Outra prova do empenho com que João Paulo II examinou a questão, foi a consulta prévia que ele quis ter em Roma com os Presidentes das Conferências Episcopais que estavam seriamente interessados nesta problemática. Todos, sem excepção, declararam, com plena convicção, por obediência da Igreja ao Senhor, que ela não possui a faculdade de conferir a ordenação sacerdotal a mulheres.

Sobre este ensinamento insistiu também Bento XVI, recordando, na Missa Crismal de 5 de Abril de 2012, que João Paulo II «declarou de maneira irrevogável» que a Igreja, em relação à ordenação de mulheres, «não recebeu nenhuma autorização da parte do Senhor». A seguir, Bento XVI perguntou-se, a propósito de alguns que não acolheram esta doutrina: «Mas a desobediência será verdadeiramente um caminho? Pode-se perceber nisto algo da configuração com Cristo, que é o pressuposto de toda a verdadeira renovação, ou, pelo contrário, não será apenas um impulso desesperado para fazer algo, para transformar a Igreja segundo os nossos desejos e as nossas ideias?».

Sobre o tema tratou também o Papa Francisco.

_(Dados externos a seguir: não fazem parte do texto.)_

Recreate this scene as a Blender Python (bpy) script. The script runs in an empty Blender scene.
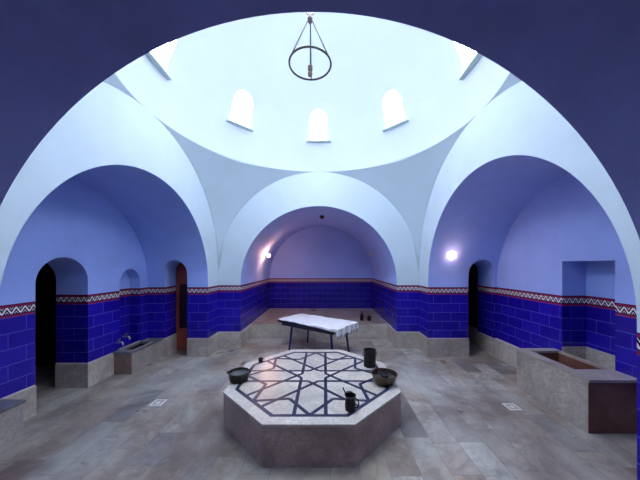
import bpy, bmesh, math, random
from math import pi, sin, cos, sqrt, radians as RAD
from mathutils import Vector, Matrix
random.seed(7)
S = bpy.context.scene
C = S.collection

# ------------------------------------------------------------------ helpers
def srgb(r, g, b):
    def f(c):
        c /= 255.0
        return c/12.92 if c <= 0.04045 else ((c+0.055)/1.055)**2.4
    return (f(r), f(g), f(b), 1.0)

class NT:
    def __init__(self, name):
        self.m = bpy.data.materials.new(name); self.m.use_nodes = True
        self.t = self.m.node_tree; self.n = self.t.nodes; self.l = self.t.links
        self.n.clear()
        self.out = self.n.new('ShaderNodeOutputMaterial')
        self.b = self.n.new('ShaderNodeBsdfPrincipled')
        self.l.new(self.b.outputs[0], self.out.inputs[0])
    def put(self, sock, v):
        if isinstance(v, bpy.types.NodeSocket): self.l.new(v, sock)
        elif isinstance(v, (tuple, list)) and sock.type == 'RGBA': sock.default_value = (tuple(v)+(1,))[:4]
        else: sock.default_value = v
    def math(self, op, a, b=0.0, c=None, clamp=False):
        n = self.n.new('ShaderNodeMath'); n.operation = op; n.use_clamp = clamp
        self.put(n.inputs[0], a); self.put(n.inputs[1], b)
        if c is not None: self.put(n.inputs[2], c)
        return n.outputs[0]
    def mix(self, f, a, b, mode='MIX'):
        n = self.n.new('ShaderNodeMix'); n.data_type = 'RGBA'; n.blend_type = mode
        self.put(n.inputs[0], f); self.put(n.inputs[6], a); self.put(n.inputs[7], b)
        return n.outputs[2]
    def geo(self):
        g = self.n.new('ShaderNodeNewGeometry'); tc = self.n.new('ShaderNodeTexCoord')
        s = self.n.new('ShaderNodeSeparateXYZ'); self.l.new(tc.outputs['Object'], s.inputs[0])
        q = self.n.new('ShaderNodeSeparateXYZ'); self.l.new(g.outputs['Normal'], q.inputs[0])
        return tc.outputs['Object'], s.outputs, q.outputs
    def comb(self, x, y, z=0.0):
        n = self.n.new('ShaderNodeCombineXYZ')
        self.put(n.inputs[0], x); self.put(n.inputs[1], y); self.put(n.inputs[2], z)
        return n.outputs[0]
    def noise(self, v, scale, detail=4, rough=0.55, dist=0.0):
        n = self.n.new('ShaderNodeTexNoise'); self.put(n.inputs['Vector'], v)
        n.inputs['Scale'].default_value = scale; n.inputs['Detail'].default_value = detail
        n.inputs['Roughness'].default_value = rough; n.inputs['Distortion'].default_value = dist
        return n.outputs[0]
    def white(self, v):
        n = self.n.new('ShaderNodeTexWhiteNoise'); n.noise_dimensions = '3D'; self.put(n.inputs['Vector'], v)
        return n.outputs
    def ramp(self, f, stops, interp='LINEAR'):
        n = self.n.new('ShaderNodeValToRGB'); self.put(n.inputs[0], f)
        e = n.color_ramp.elements; n.color_ramp.interpolation = interp
        while len(e) < len(stops): e.new(0.5)
        for k, (p, c) in enumerate(stops):
            e[k].position = p; e[k].color = (tuple(c)+(1,))[:4]
        return n.outputs[0]
    def range(self, v, a, b, c=0.0, d=1.0):
        n = self.n.new('ShaderNodeMapRange'); self.put(n.inputs[0], v)
        for k, x in enumerate((a, b, c, d)): n.inputs[k+1].default_value = x
        return n.outputs[0]
    def bump(self, h, strength=0.2, dist=0.01):
        n = self.n.new('ShaderNodeBump'); self.put(n.inputs['Height'], h)
        n.inputs['Strength'].default_value = strength; n.inputs['Distance'].default_value = dist
        self.l.new(n.outputs[0], self.b.inputs['Normal'])
    def set(self, **k):
        names = dict(color='Base Color', rough='Roughness', metal='Metallic', spec='Specular IOR Level',
                     ecol='Emission Color', estr='Emission Strength', trans='Transmission Weight', coat='Coat Weight', ior='IOR')
        for a, v in k.items(): self.put(self.b.inputs[names[a]], v)
        return self.m

def simple(name, rgb, rough=0.5, metal=0.0, var=0.12, scale=18.0, bump=0.0):
    t = NT(name); o, p, q = t.geo()
    f = t.noise(o, scale, 5)
    c = srgb(*rgb)
    lo = tuple(x*(1-var*1.6) for x in c[:3]); hi = tuple(min(1, x*(1+var)) for x in c[:3])
    col = t.mix(t.range(f, 0.3, 0.7), lo, hi)
    t.set(color=col, rough=rough, metal=metal)
    if bump: t.bump(t.noise(o, scale*2.5, 4), bump, 0.01)
    return t.m

def obj(name, bm, mats, parent=None, smooth=None, loc=None):
    bmesh.ops.recalc_face_normals(bm, faces=bm.faces[:]) if name not in ('ceiling_pendentives', 'sheet') else None
    me = bpy.data.meshes.new(name); bm.normal_update(); bm.to_mesh(me); bm.free()
    for m in (mats if isinstance(mats, (list, tuple)) else [mats]): me.materials.append(m)
    o = bpy.data.objects.new(name, me); C.objects.link(o)
    if parent is not None: o.parent = parent
    if loc is not None: o.location = loc
    if smooth is not None: shade(me, smooth)
    return o
def shade(me, ang):
    for p in me.polygons: p.use_smooth = True
    me.set_sharp_from_angle(angle=RAD(ang))
def thing(name, label, cat, loc=(0, 0, 0), rz=0.0, group=None):
    o = bpy.data.objects.new(name, None); C.objects.link(o)
    o.location = loc; o.rotation_euler = (0, 0, rz); o.empty_display_size = 0.1
    return tag(o, label, cat, group)
def tag(o, label, cat, group=None):
    o['label'] = label; o['category'] = cat
    if group: o['group'] = group
    return o
def struct(o, label=None):
    o['kind'] = 'structure'
    if label: o['label'] = label
    return o

def box(bm, x0, x1, y0, y1, z0, z1, bev=0.0, M=None):
    v = [bm.verts.new((x, y, z)) for x in (x0, x1) for y in (y0, y1) for z in (z0, z1)]
    fs = [(0,1,3,2),(4,6,7,5),(0,4,5,1),(2,3,7,6),(0,2,6,4),(1,5,7,3)]
    faces = [bm.faces.new([v[i] for i in f]) for f in fs]
    if bev > 0:
        es = list({e for f in faces for e in f.edges})
        r = bmesh.ops.bevel(bm, geom=es, offset=bev, segments=2, affect='EDGES', profile=0.6)
        v = list({w for f in r['faces'] for w in f.verts} | {w for w in v if w.is_valid})
    if M is not None: bmesh.ops.transform(bm, matrix=M, verts=[w for w in v if w.is_valid])
    return v
def B(*a, **k):
    bm = bmesh.new(); box(bm, *a, **k); return bm
def prism(bm, pts, depth_fn):
    """closed solid: pts = list of 2-D profile points, depth_fn(p, 0|1) -> 3-D"""
    a = [bm.verts.new(depth_fn(p, 0)) for p in pts]; b = [bm.verts.new(depth_fn(p, 1)) for p in pts]
    n = len(pts)
    bm.faces.new(a); bm.faces.new(list(reversed(b)))
    for i in range(n): bm.faces.new((a[i], b[i], b[(i+1) % n], a[(i+1) % n]))
    bmesh.ops.recalc_face_normals(bm, faces=bm.faces[:])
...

Na sua Exortação Apostólica Evangelii gaudium, reafirmou que não põe em questão «o sacerdócio reservado aos homens, como sinal de Cristo Esposo que Se entrega na Eucaristia», e convidou a não interpretar esta doutrina como expressão de poder, mas de serviço, de modo que se perceba melhor a igual dignidade de homens e mulheres no único Corpo de Cristo (n. 104). Na conferência de imprensa, durante o voo de regresso da viagem apostólica à Suécia, em 1 de Novembro de 2016, o Papa Francisco reafirmou: «Sobre a ordenação de mulheres na Igreja Católica, a última palavra clara foi dada por São João Paulo II, e esta permanece».

Neste tempo, em que a Igreja é chamada a responder a muitos desafios da nossa cultura, é essencial que ela permaneça em Jesus, assim como os sarmentos na videira. É por isso que o Mestre nos convida a que as suas palavras permaneçam em nós: «se guardardes os meus mandamentos, permanecereis no meu amor» (Jo 15,10). Somente a fidelidade às suas palavras, que não passarão, assegura o nosso enraizamento em Cristo e no seu amor. Somente o acolhimento do seu sábio desígnio, que toma forma nos sacramentos, revigora as raízes da Igreja, a fim de que possa dar frutos de vida eterna.